I do regret cutting down most of the LJ's in my nursery. It may have been premature.

Comments (12)

  • marc5
    13 years ago

    Hman, thanks for the report. When did you put in the Long Johns? My tree was planted in 2005, and still no fruit. I got a handful of Empress this year, but the later pickings were really good. Still nothing from my Ouillins, which Jim Cummins claimed is his favorite of all stone fruits. Your report of late picking has convinced me to delay picking as long as possible when my plums appear next year.

  • alan haigh
    Original Author
    13 years ago

    Marc, Oullins is wonderful (often called "best of its season"), but on Myro very slow to come into production IME, unlike Empress which seems born to fruit.

    Empress is good, but even fully ripened doesn't quite get to that level I call exquisite in my limited experience with it. I'm putting a bearing age tree in my personal orchard anyway because it does such a good job of setting fruit and because I like its lateness. Valor is not quite as consistent of a bearer here, it seems.

    The LJ's I'm writing about are probably 9 years old, but on Myro. What rootstock are yours on?

  • olpea
    13 years ago

    Hman,

    I'd given up on Long John because I heard the flavor was mediocre. Now you have me interested in it again.

    From a fruit stand perspective is the flavor still good if picked before it starts shriveling. I'm thinking it'd be hard to interest people when it starts to shrivel.

    Also, can you talk a little more about the production issues - as Mark mentioned, precocity, cracking, bac. spot?

    This plum sounds exciting. I loved seeing people blown away by really large fruit this summer (when I had it). But it has to taste good too.

  • theaceofspades
    13 years ago

    marc, surprised, here Oullins grows very fast for a Euro gage type plum.

    Harvest, do you get yellow jackets on the LJ. The yellow jackets like sweet and late around here but this season everything was earlier and the y jackets missed it. I'll put LJ on my scion want list now, I avoided it based on earlier reports.

  • alan haigh
    Original Author
    13 years ago

    Olpea, the flavor was fine before they began to shrivel, just not top notch, but I really think they'd fly out of the box at a farm stand- they really are the most visually impressive prune plum I've ever seen.
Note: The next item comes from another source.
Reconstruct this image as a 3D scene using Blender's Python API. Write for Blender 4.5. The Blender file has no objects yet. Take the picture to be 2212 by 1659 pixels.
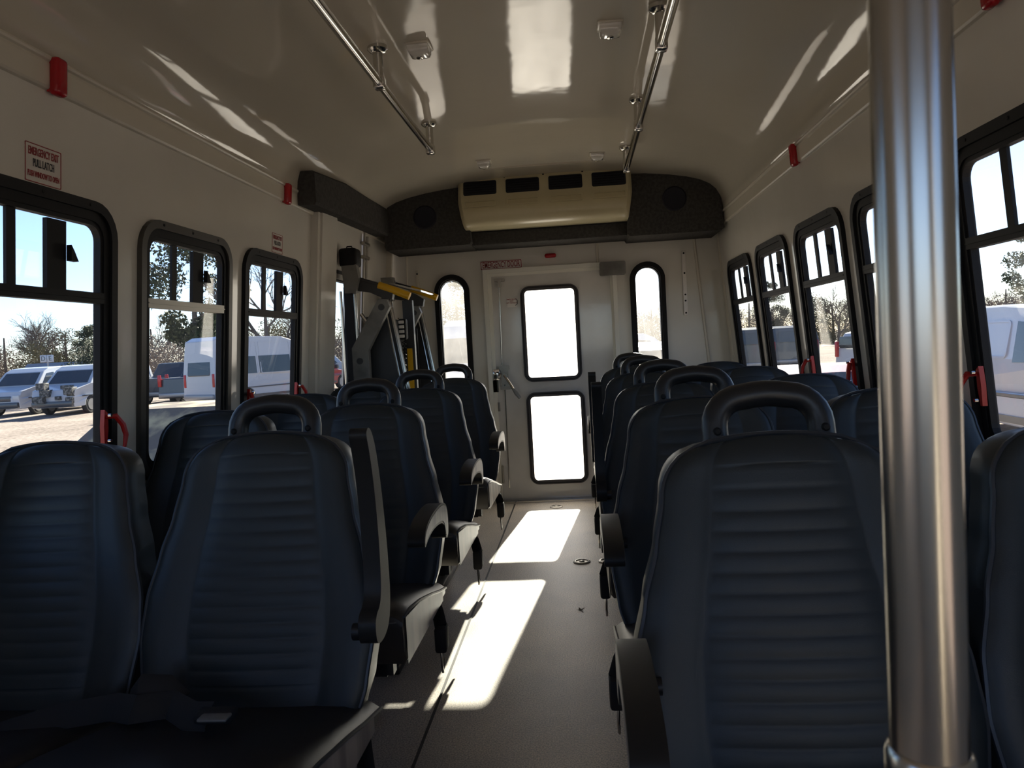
import bpy, bmesh, math, random
from math import sin, cos, pi, radians, sqrt
from mathutils import Vector, Matrix
random.seed(7)
S = bpy.context.scene
COL = S.collection

# ------------------------------------------------------------ camera
VPX, VPY, SL, FPX = 1249.0, 738.0, -0.055, 1640.0
yd = Vector((VPX-1106, VPY-829.5, FPX)).normalized()
v = Vector((1, SL, 0)); xd = (v - yd*v.dot(yd)).normalized()
zd = xd.cross(yd)
if zd.y > 0: zd = -zd
# camera frame (x right, y down, z forward) -> blender camera (x right, y up, -z forward)
M = Matrix(((xd.x, yd.x, zd.x), (xd.y, yd.y, zd.y), (xd.z, yd.z, zd.z)))     # world -> cv cam
Rw = M.transposed() @ Matrix(((1, 0, 0), (0, -1, 0), (0, 0, -1)))
cam = bpy.data.cameras.new('camera'); co = bpy.data.objects.new('camera', cam); COL.objects.link(co)
co.matrix_world = Matrix.Translation((0, 0, 1.06)) @ Rw.to_4x4()
cam.sensor_width = 36; cam.lens = FPX/2212*36; cam.clip_start = 0.02; cam.clip_end = 600
cam.dof.use_dof = True; cam.dof.focus_distance = 3.4; cam.dof.aperture_fstop = 18
S.camera = co

# ------------------------------------------------------------ world, sun, exposure
SUN_EL = radians(25.7); SUN_AZ = math.atan2(0.108, 1.0)
w = bpy.data.worlds.new('sky'); S.world = w; w.use_nodes = True
nt = w.node_tree; bg = nt.nodes['Background']
sky = nt.nodes.new('ShaderNodeTexSky'); sky.sky_type = 'NISHITA'
sky.sun_disc = False; sky.sun_elevation = SUN_EL; sky.sun_rotation = SUN_AZ
sky.air_density = 0.8; sky.dust_density = 0.35; sky.ozone_density = 2.0
tint = nt.nodes.new('ShaderNodeMixRGB'); tint.blend_type = 'MULTIPLY'; tint.inputs[0].default_value = 1.0
tint.inputs[2].default_value = (0.94, 0.96, 1.13, 1)      # camera white balance leans blue outside
nt.links.new(sky.outputs[0], tint.inputs[1]); nt.links.new(tint.outputs[0], bg.inputs[0]); bg.inputs[1].default_value = 0.23
sl = bpy.data.lights.new('sun', 'SUN'); sl.energy = 27.0; sl.angle = radians(0.6); sl.color = (1.0, 0.9, 0.76)
so = bpy.data.objects.new('sun', sl); COL.objects.link(so)
sd = Vector((-0.108, -1.0, -0.485)).normalized()
so.rotation_euler = sd.to_track_quat('-Z', 'Y').to_euler(); so.location = (3, 30, 20)
S.view_settings.view_transform = 'Standard'; S.view_settings.look = 'None'
S.view_settings.gamma = 1.0; S.view_settings.use_curve_mapping = False
S.view_settings.exposure = 0.0
S.cycles.max_bounces = 12; S.cycles.diffuse_bounces = 7; S.cycles.glossy_bounces = 5
S.cycles.transparent_max_bounces = 16; S.cycles.sample_clamp_indirect = 6.0

# ------------------------------------------------------------ materials
def mat(name, col, rough=0.5, metal=0.0, spec=0.5, coat=0.0, bump=None, noise=None, **kw):
    m = bpy.data.materials.new(name); m.use_nodes = True
    t = m.node_tree; b = t.nodes['Principled BSDF']
    b.inputs['Base Color'].default_value = (*col, 1); b.inputs['Roughness'].default_value = rough
    b.inputs['Metallic'].default_value = metal; b.inputs['Specular IOR Level'].default_value = spec
    b.inputs['Coat Weight'].default_value = coat; b.inputs['Coat Roughness'].default_value = 0.08
    tc = t.nodes.new('ShaderNodeTexCoord')
    if noise:      # (scale, second colour, lo, hi, stretch)
        sc, c2, lo, hi = noise[:4]
        n = t.nodes.new('ShaderNodeTexNoise'); n.inputs['Scale'].default_value = sc; n.inputs['Detail'].default_value = 6
        src = tc.outputs['Object']
        if len(noise) > 4:
            mp = t.nodes.new('ShaderNodeMapping'); mp.inputs['Scale'].default_value = noise[4]
            t.links.new(src, mp.inputs[0]); src = mp.outputs[0]
        t.links.new(src, n.inputs['Vector'])
        r = t.nodes.new('ShaderNodeValToRGB'); r.color_ramp.elements[0].position = lo; r.color_ramp.elements[1].position = hi
        r.color_ramp.elements[0].color = (*col, 1); r.color_ramp.elements[1].color = (*c2, 1)
        t.links.new(n.outputs['Fac'], r.inputs[0]); t.links.new(r.outputs[0], b.inputs['Base Color'])
    if bump:       # (scale, strength, distance)
        n = t.nodes.new('ShaderNodeTexNoise'); n.inputs['Scale'].default_value = bump[0]; n.inputs['Detail'].default_value = 3
        t.links.new(tc.outputs['Object'], n.inputs['Vector'])
        bp = t.nodes.new('ShaderNodeBump'); bp.inputs['Strength'].default_value = bump[1]; bp.inputs['Distance'].default_value = bump[2]
        t.links.new(n.outputs['Fac'], bp.inputs['Height']); t.links.new(bp.outputs[0], b.inputs['Normal'])
        if coat: t.links.new(bp.outputs[0], b.inputs['Coat Normal'])
    return m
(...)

You do need to wait for flesh to turn amber like any Euro plum I grow.

    Given that Cornell would not release a plum that is a shy or even very late(age wise) cropper I wonder what the story is with this one.
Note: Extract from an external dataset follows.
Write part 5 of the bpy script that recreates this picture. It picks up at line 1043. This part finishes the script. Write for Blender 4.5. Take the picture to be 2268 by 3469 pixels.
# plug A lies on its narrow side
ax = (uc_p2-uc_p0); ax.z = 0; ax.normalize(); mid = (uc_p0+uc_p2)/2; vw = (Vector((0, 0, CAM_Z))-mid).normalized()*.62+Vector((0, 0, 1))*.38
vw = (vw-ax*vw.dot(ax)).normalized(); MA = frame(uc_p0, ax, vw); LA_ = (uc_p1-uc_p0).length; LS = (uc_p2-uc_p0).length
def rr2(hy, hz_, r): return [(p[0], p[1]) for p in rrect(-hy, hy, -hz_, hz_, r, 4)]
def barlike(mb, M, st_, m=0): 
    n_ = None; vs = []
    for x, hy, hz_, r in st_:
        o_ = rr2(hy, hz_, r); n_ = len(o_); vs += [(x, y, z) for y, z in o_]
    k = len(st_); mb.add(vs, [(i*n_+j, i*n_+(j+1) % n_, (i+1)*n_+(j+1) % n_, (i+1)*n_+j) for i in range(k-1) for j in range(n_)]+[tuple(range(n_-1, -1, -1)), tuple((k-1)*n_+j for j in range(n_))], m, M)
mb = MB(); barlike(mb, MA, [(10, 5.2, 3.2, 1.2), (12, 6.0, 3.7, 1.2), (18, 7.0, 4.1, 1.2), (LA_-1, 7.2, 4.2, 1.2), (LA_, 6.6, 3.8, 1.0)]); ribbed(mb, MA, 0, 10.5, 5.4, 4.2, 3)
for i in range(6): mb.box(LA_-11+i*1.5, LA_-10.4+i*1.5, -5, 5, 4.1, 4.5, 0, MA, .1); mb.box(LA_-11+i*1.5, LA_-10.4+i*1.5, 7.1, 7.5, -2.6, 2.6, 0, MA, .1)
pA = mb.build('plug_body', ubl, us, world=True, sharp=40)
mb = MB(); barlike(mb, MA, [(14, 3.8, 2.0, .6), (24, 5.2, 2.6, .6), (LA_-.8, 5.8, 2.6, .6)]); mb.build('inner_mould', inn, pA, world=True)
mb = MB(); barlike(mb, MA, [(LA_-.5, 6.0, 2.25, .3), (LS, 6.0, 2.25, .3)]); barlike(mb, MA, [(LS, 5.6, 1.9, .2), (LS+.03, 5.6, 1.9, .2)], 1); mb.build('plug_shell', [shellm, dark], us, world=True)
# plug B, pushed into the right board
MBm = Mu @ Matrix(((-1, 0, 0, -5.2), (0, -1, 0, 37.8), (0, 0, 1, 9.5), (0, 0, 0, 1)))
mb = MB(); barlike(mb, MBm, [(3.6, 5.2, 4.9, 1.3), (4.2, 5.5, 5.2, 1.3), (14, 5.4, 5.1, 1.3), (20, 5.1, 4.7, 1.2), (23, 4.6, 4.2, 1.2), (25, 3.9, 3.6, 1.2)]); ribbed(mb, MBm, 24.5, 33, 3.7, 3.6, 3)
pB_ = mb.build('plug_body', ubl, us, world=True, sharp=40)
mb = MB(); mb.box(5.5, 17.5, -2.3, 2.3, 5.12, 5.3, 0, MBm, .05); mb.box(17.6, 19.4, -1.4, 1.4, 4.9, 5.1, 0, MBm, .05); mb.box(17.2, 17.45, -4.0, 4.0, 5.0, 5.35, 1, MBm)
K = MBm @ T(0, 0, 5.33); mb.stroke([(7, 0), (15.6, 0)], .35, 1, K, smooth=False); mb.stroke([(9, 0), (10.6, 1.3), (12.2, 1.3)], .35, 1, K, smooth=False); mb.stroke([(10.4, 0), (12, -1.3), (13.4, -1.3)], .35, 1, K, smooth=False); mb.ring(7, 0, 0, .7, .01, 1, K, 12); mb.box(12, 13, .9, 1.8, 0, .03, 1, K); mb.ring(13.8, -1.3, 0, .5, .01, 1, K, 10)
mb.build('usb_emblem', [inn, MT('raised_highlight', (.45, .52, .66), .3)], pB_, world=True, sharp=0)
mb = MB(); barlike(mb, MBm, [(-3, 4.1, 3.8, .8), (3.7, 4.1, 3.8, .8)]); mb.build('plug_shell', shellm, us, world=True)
    Ace, yellow Jackets weren't particularly hard on LJ but they were and continue to be tough this year. I trap mine out with concentrated apple juice and water 50-50 in a trap to adequately control them. Sometimes I put a 2 traps on a single tree which gets expensive in concentrate.

    I'm having to trap them now to protect late apples. At least there are no pecking birds this year- at least at my site.

  • olpea
    13 years ago

    Thanks,

    I planted Valor last year. I think I'll give Long John a try as well.

  • marc5
    13 years ago

    Hman, checking my records, out of all the trees in my orchard, the LJ is the only one without mention of a rootstock. The tag must have come from Cummins without--I should have asked them for details back then. My Ouillins is on Myro, the Empress is on GF8-1. I plead ignorance when it comes to plum stocks.
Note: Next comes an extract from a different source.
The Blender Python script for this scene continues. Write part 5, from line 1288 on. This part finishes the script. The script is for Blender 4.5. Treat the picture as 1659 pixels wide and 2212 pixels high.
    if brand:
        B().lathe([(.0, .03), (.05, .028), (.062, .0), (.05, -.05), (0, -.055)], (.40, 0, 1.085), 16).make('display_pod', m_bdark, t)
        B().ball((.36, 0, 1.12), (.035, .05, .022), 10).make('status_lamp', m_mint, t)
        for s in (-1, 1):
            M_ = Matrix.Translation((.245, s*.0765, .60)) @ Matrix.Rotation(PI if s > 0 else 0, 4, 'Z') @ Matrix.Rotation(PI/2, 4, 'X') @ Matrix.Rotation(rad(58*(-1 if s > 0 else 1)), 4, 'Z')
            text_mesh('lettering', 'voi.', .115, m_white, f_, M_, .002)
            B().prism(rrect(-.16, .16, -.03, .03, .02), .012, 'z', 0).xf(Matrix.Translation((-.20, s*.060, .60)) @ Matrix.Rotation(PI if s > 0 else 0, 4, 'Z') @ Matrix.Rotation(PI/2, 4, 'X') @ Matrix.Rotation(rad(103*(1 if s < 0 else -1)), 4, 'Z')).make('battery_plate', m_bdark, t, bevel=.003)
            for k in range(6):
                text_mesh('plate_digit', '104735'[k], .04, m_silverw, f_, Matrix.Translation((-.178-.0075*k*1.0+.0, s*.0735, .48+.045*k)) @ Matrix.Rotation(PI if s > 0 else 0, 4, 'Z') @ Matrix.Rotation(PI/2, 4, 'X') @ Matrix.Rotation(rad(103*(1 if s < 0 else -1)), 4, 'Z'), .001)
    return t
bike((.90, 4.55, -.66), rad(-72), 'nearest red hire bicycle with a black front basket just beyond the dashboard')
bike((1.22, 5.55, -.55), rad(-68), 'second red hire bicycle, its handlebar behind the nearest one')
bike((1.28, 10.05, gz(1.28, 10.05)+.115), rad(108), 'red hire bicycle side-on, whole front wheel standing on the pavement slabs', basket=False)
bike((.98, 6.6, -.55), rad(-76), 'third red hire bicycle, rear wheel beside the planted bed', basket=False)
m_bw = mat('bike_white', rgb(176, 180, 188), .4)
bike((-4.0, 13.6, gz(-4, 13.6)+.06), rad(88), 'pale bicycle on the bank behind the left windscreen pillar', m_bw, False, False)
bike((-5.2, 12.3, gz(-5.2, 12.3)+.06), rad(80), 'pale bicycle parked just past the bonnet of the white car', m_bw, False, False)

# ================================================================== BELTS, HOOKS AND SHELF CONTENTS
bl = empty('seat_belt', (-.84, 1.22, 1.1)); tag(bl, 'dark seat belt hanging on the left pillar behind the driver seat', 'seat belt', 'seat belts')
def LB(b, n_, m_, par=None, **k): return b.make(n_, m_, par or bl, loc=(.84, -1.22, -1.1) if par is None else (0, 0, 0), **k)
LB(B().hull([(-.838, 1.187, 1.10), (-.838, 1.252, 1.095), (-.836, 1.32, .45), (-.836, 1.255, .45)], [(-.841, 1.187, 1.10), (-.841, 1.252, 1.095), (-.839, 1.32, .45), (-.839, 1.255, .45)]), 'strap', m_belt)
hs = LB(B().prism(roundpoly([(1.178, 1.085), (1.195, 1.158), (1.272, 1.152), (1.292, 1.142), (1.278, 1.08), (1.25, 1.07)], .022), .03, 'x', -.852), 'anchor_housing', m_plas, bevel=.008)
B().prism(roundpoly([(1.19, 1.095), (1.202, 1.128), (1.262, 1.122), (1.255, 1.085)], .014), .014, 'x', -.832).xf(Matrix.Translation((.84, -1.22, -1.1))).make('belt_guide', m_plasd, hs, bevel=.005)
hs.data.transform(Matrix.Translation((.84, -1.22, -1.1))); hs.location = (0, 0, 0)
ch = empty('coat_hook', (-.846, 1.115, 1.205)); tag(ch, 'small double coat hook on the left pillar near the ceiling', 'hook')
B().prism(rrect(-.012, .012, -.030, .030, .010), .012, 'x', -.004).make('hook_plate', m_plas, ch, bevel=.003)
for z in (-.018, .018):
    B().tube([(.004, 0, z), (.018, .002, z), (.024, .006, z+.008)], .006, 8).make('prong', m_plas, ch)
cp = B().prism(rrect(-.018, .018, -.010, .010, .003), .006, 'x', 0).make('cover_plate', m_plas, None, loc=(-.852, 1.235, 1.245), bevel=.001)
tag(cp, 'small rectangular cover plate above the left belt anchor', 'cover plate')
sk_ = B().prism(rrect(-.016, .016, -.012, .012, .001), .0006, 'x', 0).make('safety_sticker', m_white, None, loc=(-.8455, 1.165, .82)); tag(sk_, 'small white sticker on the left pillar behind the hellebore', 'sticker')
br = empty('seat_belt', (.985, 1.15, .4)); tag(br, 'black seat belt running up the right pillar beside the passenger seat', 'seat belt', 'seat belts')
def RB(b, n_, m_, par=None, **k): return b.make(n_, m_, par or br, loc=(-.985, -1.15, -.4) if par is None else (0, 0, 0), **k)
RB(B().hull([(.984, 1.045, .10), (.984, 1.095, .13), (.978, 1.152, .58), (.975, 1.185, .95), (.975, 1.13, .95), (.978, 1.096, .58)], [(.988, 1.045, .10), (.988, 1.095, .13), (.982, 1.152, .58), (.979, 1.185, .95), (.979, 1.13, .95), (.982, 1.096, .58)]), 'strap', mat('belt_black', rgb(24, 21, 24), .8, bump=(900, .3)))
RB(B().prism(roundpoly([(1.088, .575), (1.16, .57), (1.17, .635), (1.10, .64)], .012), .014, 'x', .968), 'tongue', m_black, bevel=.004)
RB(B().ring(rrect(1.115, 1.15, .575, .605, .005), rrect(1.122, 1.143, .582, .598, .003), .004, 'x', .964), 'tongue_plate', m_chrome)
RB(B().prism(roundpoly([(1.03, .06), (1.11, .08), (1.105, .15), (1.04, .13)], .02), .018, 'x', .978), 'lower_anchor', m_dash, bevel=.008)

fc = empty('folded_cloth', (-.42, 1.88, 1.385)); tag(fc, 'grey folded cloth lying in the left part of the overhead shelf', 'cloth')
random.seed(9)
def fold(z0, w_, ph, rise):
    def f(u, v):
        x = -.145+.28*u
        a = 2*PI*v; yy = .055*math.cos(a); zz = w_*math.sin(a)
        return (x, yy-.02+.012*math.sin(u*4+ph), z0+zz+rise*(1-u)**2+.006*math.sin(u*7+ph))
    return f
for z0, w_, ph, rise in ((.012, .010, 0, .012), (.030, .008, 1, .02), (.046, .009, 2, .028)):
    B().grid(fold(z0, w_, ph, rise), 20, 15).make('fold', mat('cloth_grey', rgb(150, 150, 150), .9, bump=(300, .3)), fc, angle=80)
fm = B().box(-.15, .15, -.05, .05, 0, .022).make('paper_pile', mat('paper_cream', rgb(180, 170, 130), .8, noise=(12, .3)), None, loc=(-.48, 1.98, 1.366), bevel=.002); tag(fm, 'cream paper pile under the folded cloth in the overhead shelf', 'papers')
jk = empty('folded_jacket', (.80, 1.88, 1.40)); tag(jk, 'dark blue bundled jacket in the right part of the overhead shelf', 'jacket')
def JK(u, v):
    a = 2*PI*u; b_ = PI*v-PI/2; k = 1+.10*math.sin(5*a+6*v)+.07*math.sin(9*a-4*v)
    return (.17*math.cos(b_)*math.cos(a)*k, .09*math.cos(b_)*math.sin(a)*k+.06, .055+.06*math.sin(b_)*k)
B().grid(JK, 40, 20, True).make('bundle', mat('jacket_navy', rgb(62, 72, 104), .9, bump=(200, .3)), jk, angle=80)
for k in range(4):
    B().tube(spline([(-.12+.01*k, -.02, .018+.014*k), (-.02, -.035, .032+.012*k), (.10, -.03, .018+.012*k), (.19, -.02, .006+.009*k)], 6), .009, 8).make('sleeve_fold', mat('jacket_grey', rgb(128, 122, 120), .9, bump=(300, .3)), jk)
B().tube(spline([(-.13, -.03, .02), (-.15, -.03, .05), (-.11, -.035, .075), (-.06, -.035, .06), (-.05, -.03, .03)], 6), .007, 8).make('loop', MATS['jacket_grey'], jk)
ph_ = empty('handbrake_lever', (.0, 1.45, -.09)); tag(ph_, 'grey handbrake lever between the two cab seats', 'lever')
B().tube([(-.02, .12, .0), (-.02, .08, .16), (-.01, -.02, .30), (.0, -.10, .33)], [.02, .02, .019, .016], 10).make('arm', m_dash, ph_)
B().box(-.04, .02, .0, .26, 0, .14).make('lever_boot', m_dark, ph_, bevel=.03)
    One characteristic of my Empress and Long John: they both have a severe tendency to go vertical, even as I prune to outside buds. Makes for a tight form--not as open as I would like. I'm torn between taking out the wood on the inside with fruiting buds (not leaving much) or just letting it go. What's your experience?

  • alan haigh
    Original Author
    13 years ago

    I spread branches. I've seen old books where there were illustrations of plum branches pulled well below vertical in a method called festooning- sometimes I use this method to speed bearing. Generally I just spread them a bit above horizontal and remove oversized branches entirely. Maybe you should try festooning the LJ.

    By oversized I mean branches more than half the diameter of the trunk where they are attached to the trunk. Proportionately larger diametered scaffolds remain vegetative for a longer period as a general rule. Of course there are times when such branches are all you have to work with.

    Cutting to an outside bud is OK for peaches but delays bearing in Euro plums. Much better to cut back to a small branch if cutting is necessary at all. Otherwise you create a vegetative response that delays fruiting.

    Never heard of GF-8-1. Myro is vigorous and slow to bear and probably what the Cummins plum came on.

  • alb419_ny
    13 years ago

    harvestman,
    do you sell cuttings for grafting?I live near Rochester ny,
    and would like is possible get some plum cuttings from you.Ciao,
    Giuseppe

  • alan haigh
    Original Author
    13 years ago

    Send me some kind of stamped and addressed envelope that I can put a ziplock with some plum pencils into and you can have them for free.

  • murkwell
    11 years ago

    harvestman,

    So what's the verdict? Did Long John fruit the next couple of years?

  • alan haigh
    Original Author
    11 years ago

    I got a decent crop last year after a deficient one previous season at site I wrote this about. I suspect that leafhoppers may be a problem affecting productivity. I seem to see a correlation to summer deinvigoration via LHs and a lack of productivity of a couple plum varieties.

    In other words, I'm still sorting things out but have not quite given up on this one. It is such a beautiful looking plum. It is a very strange grower and best management of drooping spur wood is also a question in mature trees, but I figure that's mostly a matter of thinning it out- favoring younger, thicker spurs.

    Right now it would not be my first choice in a later maturing prune plum but I won't be cutting any down. I think I've finally learned how to graft plums with a good success rate.